Small Hole Brass Bleed Cups
By Richard Vance

It's a shame that Player Piano Co. no longer stocks #71 bleeds.  They
are the correct size to read the tiny perforations in 12/inch pipe
organ rolls.

But there is an easy way to make the holes smaller, if one can get only
PPCo standard #68 or #64 bleeds.  This is the same technique used by gas
fitters to reduce the combustion orifices, when converting old
appliances from coke oven gas to natural gas or propane.

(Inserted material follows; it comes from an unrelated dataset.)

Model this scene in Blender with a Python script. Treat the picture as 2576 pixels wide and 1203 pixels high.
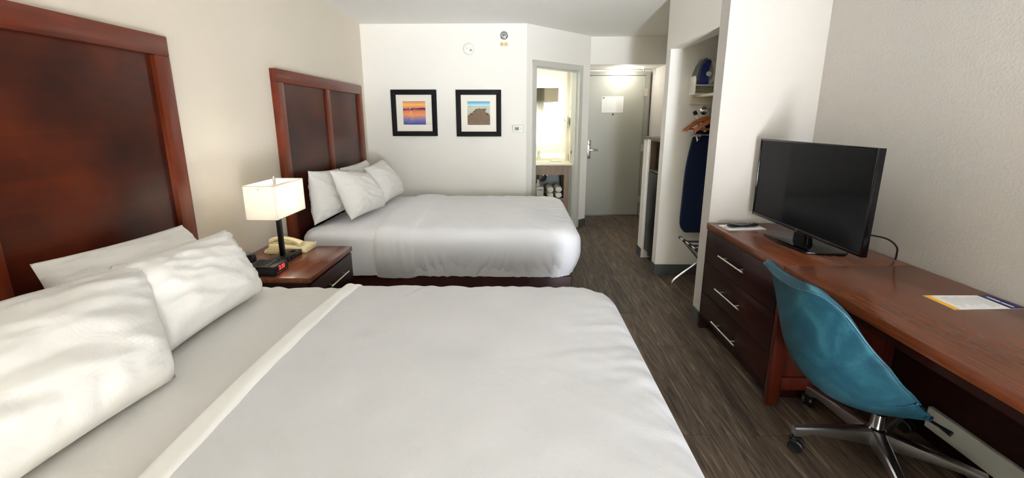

One needs a set of wire-size drills, a pin-vice, an old 1/8" drill, and
a hammer.  Clamp the 1/8" drill, shank end up, firmly in a bench vice.
Slip the bleed cup over the drill end, and hit it with the hammer.
This will swage the hole closed.

Using the selected wire size drill in the pin-vice, ream out the hole
to the desired size.  Hold the bleed in the fingers; the drill will
turn easily by hand.  Such a small hole can not be made with any power
drill without breaking the bit.

#71 is probably small, for the Gulbransen, but one can determine the
correct size by trial and error.  Then one can learn how many hammer
blows are needed to reduce the hole to below that size.  It took me
three good whacks to reduce a standard bleed hole to where a #71 drill
would barely cut metal.

Richard Vance


(Message sent Mon 1 Jul 2002, 16:21:48 GMT, from time zone GMT-0400.)